= Data shown =

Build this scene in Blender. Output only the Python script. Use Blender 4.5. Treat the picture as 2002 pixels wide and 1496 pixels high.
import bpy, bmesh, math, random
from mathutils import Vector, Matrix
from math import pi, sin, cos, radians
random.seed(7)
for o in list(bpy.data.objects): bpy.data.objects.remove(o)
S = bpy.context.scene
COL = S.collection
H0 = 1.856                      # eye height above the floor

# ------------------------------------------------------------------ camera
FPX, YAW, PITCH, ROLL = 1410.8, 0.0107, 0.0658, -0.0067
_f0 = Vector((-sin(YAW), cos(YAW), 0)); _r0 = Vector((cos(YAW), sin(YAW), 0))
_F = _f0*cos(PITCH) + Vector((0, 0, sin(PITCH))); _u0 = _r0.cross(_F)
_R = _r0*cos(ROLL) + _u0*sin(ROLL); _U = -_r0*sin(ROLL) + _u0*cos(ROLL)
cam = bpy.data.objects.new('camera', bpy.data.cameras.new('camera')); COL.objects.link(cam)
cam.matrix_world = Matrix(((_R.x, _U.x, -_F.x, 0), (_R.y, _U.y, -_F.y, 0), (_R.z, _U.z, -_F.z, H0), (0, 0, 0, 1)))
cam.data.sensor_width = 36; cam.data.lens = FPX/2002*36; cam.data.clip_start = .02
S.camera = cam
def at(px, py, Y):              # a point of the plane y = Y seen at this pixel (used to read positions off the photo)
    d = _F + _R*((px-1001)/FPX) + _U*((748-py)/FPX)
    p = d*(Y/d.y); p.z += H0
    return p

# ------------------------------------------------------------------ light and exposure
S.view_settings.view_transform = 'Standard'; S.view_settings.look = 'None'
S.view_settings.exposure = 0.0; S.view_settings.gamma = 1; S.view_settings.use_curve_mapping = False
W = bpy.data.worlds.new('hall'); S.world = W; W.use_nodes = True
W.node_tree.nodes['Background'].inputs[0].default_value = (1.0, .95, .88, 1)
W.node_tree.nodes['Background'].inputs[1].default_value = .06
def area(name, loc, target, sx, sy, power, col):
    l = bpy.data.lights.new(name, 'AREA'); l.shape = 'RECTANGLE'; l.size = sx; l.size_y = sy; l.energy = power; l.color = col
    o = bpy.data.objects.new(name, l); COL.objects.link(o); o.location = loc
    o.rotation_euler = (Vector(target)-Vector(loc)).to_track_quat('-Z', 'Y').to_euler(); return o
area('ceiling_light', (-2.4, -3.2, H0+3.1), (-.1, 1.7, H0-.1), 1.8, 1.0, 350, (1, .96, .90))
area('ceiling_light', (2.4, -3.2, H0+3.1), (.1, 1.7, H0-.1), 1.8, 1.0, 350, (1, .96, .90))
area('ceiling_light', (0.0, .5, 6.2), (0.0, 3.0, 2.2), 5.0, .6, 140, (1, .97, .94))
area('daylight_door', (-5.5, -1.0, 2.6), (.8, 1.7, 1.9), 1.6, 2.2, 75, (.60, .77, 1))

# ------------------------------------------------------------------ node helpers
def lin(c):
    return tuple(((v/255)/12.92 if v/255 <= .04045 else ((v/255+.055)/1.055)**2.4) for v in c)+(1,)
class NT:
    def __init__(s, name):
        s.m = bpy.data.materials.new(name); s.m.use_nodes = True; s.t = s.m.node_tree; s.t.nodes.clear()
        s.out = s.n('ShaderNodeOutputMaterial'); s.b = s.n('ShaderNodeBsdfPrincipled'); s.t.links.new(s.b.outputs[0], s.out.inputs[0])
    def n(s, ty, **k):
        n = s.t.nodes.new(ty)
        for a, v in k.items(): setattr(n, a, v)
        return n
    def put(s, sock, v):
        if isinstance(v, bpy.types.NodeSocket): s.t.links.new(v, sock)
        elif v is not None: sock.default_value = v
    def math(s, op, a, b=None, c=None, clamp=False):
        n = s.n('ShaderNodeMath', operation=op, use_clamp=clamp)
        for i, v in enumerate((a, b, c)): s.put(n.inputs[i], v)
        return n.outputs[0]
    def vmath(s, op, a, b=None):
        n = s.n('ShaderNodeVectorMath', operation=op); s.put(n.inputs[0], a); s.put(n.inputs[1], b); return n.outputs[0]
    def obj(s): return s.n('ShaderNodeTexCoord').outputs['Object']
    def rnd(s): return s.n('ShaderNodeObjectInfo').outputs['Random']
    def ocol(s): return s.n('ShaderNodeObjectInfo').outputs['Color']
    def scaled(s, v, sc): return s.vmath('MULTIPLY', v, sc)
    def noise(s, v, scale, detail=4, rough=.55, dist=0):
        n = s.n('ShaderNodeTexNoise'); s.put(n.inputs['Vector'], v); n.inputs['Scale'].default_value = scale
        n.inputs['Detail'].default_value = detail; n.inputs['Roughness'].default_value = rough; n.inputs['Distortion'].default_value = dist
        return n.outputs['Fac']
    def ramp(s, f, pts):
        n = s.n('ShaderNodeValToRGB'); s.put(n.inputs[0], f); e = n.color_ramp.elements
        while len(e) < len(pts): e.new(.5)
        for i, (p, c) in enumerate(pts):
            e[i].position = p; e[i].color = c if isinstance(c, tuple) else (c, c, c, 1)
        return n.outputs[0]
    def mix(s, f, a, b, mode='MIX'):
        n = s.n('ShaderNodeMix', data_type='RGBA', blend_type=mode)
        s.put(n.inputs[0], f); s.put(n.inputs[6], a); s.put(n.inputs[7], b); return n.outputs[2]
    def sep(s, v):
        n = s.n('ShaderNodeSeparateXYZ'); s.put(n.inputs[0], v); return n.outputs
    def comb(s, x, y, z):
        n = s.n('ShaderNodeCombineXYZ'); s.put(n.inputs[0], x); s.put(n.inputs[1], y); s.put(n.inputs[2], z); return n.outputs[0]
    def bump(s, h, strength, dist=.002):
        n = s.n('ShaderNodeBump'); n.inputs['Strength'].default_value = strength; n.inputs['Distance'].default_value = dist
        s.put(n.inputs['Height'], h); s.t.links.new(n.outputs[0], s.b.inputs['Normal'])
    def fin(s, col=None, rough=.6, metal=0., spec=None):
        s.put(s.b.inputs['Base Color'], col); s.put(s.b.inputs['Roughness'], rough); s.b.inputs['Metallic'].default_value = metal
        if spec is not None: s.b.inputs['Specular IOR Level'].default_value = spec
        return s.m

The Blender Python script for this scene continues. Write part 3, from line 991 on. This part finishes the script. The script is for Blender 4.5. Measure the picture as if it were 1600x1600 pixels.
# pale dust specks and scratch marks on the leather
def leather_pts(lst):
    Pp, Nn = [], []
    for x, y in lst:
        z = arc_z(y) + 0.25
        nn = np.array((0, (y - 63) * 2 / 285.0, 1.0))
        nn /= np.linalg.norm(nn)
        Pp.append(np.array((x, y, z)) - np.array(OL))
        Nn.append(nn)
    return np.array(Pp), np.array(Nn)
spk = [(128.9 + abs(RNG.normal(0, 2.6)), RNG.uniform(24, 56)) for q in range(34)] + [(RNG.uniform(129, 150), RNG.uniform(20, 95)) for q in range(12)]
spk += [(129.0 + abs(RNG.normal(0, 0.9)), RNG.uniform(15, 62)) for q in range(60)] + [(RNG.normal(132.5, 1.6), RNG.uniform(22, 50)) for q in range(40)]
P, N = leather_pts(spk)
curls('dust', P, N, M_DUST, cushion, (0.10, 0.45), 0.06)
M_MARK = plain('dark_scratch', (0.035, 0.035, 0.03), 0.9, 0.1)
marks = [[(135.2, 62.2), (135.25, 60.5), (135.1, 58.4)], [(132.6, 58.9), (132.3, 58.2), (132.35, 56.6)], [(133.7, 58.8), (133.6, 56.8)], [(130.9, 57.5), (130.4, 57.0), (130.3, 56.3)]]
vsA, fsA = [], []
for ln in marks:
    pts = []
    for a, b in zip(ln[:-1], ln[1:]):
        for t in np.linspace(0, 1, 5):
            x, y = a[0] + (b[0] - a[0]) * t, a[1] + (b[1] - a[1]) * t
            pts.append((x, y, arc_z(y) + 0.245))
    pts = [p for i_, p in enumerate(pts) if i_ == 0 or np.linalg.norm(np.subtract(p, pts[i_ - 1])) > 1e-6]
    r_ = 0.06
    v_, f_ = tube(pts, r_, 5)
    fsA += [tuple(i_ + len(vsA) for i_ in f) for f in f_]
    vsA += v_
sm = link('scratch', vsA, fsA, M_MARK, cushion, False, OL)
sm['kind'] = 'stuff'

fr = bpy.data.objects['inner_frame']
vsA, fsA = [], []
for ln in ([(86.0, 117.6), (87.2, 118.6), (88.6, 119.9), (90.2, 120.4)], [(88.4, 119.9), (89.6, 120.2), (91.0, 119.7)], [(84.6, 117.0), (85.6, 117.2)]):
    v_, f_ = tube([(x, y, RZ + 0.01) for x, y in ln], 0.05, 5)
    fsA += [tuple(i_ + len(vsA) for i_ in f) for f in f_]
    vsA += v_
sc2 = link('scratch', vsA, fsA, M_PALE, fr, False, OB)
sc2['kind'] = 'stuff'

= Goal =
Set down, exactly as written, each line of the data from its opening line through the one containing "above the floor". Output nothing more.

= Expected output =
Build this scene in Blender. Output only the Python script. Use Blender 4.5. Treat the picture as 2002 pixels wide and 1496 pixels high.
import bpy, bmesh, math, random
from mathutils import Vector, Matrix
from math import pi, sin, cos, radians
random.seed(7)
for o in list(bpy.data.objects): bpy.data.objects.remove(o)
S = bpy.context.scene
COL = S.collection
H0 = 1.856                      # eye height above the floor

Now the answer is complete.